[PROVIDED MATERIAL]
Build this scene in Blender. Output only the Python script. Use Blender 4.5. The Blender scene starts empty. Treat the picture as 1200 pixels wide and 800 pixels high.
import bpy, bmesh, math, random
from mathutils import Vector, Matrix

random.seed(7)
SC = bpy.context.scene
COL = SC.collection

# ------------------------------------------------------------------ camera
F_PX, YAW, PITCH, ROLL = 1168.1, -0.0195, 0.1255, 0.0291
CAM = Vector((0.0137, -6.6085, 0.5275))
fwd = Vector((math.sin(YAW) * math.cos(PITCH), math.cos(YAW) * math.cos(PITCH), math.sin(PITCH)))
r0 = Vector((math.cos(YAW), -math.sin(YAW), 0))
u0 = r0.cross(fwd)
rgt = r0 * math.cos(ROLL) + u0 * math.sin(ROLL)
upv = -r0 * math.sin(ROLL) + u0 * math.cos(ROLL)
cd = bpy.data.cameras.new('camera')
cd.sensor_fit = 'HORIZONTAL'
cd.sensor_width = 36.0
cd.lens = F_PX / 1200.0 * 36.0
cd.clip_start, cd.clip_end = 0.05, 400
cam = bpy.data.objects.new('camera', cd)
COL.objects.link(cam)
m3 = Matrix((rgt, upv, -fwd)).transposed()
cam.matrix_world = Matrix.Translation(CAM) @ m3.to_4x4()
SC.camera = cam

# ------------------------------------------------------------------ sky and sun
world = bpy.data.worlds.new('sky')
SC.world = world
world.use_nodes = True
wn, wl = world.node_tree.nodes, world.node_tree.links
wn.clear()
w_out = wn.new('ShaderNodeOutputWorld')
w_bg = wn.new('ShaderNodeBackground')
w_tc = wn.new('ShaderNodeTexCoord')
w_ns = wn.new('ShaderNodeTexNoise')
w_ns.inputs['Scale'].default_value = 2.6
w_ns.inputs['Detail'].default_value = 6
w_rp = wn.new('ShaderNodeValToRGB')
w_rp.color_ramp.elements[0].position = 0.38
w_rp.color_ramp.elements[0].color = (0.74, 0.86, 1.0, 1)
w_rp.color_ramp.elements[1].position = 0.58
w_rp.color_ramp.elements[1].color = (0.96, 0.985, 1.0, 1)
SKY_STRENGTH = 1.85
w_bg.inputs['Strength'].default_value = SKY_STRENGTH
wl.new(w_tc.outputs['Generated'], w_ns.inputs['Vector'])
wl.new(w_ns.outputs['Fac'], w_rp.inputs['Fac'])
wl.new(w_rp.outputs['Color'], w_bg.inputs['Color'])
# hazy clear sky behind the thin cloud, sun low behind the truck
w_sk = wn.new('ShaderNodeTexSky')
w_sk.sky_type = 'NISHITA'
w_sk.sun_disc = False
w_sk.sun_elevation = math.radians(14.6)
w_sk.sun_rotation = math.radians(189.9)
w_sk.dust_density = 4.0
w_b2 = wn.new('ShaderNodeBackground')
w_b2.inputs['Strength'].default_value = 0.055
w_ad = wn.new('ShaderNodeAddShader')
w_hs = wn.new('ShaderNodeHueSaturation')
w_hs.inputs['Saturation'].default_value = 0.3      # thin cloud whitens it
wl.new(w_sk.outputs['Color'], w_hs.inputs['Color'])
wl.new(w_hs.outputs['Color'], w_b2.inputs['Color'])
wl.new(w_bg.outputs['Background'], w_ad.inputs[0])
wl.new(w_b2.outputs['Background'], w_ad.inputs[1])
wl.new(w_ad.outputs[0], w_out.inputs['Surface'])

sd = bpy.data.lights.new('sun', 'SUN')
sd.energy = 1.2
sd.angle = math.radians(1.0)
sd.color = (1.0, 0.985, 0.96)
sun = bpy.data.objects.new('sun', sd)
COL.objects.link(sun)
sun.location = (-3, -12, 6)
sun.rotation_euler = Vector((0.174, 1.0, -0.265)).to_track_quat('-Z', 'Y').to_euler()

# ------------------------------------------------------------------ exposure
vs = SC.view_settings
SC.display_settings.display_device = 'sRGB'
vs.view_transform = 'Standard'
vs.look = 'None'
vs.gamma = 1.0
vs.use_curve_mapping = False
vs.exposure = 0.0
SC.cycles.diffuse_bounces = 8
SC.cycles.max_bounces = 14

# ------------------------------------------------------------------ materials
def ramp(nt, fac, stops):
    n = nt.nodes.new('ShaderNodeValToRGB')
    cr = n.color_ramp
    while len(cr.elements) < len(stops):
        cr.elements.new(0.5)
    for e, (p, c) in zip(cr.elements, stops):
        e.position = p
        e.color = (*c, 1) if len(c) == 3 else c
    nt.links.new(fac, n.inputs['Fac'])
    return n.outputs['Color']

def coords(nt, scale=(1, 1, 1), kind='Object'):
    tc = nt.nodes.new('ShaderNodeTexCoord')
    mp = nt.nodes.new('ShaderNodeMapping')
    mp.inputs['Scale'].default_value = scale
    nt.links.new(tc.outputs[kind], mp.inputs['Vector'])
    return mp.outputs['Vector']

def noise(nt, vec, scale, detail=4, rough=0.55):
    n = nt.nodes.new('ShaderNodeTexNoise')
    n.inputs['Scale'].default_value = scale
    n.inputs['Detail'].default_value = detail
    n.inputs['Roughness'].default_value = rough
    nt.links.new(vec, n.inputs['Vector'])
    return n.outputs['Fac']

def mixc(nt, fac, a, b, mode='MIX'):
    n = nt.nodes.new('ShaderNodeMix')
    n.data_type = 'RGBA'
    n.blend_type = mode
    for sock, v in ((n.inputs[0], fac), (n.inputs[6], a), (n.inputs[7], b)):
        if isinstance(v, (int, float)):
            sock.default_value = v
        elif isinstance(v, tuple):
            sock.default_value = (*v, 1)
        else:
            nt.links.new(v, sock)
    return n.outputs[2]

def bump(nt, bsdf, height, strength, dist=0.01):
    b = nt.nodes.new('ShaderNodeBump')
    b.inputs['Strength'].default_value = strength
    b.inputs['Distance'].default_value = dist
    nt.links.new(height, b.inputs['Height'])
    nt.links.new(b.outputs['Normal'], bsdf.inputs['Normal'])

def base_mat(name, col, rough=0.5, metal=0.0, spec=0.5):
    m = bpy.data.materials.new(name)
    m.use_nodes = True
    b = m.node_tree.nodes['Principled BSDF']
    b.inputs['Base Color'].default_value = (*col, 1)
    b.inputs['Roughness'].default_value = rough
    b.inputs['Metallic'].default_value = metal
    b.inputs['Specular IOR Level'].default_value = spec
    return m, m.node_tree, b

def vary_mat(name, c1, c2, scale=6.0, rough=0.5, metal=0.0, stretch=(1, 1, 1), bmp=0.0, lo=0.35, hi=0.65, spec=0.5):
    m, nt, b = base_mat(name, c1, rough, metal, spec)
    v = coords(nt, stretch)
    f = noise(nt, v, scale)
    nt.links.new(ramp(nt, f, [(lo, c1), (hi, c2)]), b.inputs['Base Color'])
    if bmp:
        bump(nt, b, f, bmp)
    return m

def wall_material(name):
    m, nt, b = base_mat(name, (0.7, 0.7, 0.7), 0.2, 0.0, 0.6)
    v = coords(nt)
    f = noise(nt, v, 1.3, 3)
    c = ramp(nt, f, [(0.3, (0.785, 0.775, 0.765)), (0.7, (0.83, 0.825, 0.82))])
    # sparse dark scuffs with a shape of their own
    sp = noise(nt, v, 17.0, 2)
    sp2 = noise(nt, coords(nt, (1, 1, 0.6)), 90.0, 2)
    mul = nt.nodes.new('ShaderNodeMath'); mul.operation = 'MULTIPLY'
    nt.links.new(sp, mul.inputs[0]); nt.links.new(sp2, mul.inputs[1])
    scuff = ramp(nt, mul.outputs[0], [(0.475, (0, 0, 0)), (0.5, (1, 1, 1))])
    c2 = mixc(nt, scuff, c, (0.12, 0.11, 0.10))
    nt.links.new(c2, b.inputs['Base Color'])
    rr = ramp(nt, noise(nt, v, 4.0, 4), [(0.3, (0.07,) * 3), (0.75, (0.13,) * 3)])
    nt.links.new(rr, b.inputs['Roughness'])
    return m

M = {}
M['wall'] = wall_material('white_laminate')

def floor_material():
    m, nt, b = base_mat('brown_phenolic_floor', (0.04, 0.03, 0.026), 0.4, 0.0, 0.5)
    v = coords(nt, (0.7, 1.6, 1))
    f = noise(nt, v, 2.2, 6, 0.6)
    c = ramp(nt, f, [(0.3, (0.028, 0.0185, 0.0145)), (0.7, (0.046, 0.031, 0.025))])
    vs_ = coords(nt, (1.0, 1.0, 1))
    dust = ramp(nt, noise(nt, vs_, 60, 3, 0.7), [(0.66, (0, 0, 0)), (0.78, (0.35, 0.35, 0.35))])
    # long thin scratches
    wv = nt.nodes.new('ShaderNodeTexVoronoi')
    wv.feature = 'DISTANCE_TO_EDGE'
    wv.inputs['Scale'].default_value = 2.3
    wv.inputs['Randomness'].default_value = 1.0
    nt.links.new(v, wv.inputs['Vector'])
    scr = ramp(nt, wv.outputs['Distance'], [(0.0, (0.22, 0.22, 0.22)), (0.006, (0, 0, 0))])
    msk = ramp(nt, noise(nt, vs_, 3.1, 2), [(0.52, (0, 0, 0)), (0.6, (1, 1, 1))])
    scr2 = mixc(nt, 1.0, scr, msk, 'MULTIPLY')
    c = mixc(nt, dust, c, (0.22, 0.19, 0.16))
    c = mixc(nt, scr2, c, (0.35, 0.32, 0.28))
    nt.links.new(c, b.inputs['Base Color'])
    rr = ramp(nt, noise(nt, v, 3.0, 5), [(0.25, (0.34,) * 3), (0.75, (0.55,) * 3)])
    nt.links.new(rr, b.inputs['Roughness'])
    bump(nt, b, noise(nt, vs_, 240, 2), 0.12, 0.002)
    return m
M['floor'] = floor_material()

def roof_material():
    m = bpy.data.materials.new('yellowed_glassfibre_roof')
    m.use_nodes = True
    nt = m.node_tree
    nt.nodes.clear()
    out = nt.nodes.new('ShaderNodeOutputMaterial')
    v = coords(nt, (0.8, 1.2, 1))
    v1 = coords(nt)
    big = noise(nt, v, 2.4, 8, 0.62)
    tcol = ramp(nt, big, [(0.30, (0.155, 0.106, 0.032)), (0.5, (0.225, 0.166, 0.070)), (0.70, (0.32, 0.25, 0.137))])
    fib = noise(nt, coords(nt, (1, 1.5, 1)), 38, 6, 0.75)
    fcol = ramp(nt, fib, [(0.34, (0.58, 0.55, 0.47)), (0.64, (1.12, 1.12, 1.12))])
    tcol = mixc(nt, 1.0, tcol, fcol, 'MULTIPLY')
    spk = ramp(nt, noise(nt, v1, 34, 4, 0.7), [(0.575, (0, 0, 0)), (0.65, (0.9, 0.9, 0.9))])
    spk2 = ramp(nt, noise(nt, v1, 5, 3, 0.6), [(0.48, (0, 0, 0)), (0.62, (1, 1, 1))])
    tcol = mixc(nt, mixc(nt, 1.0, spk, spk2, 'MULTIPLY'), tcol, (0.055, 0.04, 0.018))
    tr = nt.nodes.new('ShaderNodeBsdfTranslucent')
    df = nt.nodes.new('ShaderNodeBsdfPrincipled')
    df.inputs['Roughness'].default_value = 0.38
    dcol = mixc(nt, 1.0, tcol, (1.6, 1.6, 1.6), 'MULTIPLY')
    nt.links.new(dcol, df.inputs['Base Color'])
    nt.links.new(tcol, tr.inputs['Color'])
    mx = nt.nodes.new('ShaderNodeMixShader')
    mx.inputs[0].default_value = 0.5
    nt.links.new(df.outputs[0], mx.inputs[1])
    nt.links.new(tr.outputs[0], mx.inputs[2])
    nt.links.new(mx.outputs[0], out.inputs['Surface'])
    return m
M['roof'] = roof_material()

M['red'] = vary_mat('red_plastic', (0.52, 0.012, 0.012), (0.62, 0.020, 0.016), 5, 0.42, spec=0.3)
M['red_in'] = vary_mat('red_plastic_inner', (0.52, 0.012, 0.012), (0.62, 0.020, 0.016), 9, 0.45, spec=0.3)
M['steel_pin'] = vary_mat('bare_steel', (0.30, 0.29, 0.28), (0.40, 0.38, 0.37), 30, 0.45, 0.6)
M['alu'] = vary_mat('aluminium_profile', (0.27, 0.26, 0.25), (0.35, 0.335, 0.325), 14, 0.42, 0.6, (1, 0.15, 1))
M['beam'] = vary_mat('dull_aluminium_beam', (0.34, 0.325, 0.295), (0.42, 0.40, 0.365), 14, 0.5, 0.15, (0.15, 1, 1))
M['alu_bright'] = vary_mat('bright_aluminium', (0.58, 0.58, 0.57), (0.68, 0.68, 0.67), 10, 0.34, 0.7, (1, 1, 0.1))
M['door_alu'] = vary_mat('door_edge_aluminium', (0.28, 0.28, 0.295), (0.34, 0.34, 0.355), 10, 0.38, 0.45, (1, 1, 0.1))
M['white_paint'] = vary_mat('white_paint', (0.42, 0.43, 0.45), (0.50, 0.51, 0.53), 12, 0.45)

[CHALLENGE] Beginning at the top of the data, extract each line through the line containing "SC.camera = cam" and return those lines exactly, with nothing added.

[COMPLETE ANSWER]
Build this scene in Blender. Output only the Python script. Use Blender 4.5. The Blender scene starts empty. Treat the picture as 1200 pixels wide and 800 pixels high.
import bpy, bmesh, math, random
from mathutils import Vector, Matrix

random.seed(7)
SC = bpy.context.scene
COL = SC.collection

# ------------------------------------------------------------------ camera
F_PX, YAW, PITCH, ROLL = 1168.1, -0.0195, 0.1255, 0.0291
CAM = Vector((0.0137, -6.6085, 0.5275))
fwd = Vector((math.sin(YAW) * math.cos(PITCH), math.cos(YAW) * math.cos(PITCH), math.sin(PITCH)))
r0 = Vector((math.cos(YAW), -math.sin(YAW), 0))
u0 = r0.cross(fwd)
rgt = r0 * math.cos(ROLL) + u0 * math.sin(ROLL)
upv = -r0 * math.sin(ROLL) + u0 * math.cos(ROLL)
cd = bpy.data.cameras.new('camera')
cd.sensor_fit = 'HORIZONTAL'
cd.sensor_width = 36.0
cd.lens = F_PX / 1200.0 * 36.0
cd.clip_start, cd.clip_end = 0.05, 400
cam = bpy.data.objects.new('camera', cd)
COL.objects.link(cam)
m3 = Matrix((rgt, upv, -fwd)).transposed()
cam.matrix_world = Matrix.Translation(CAM) @ m3.to_4x4()
SC.camera = cam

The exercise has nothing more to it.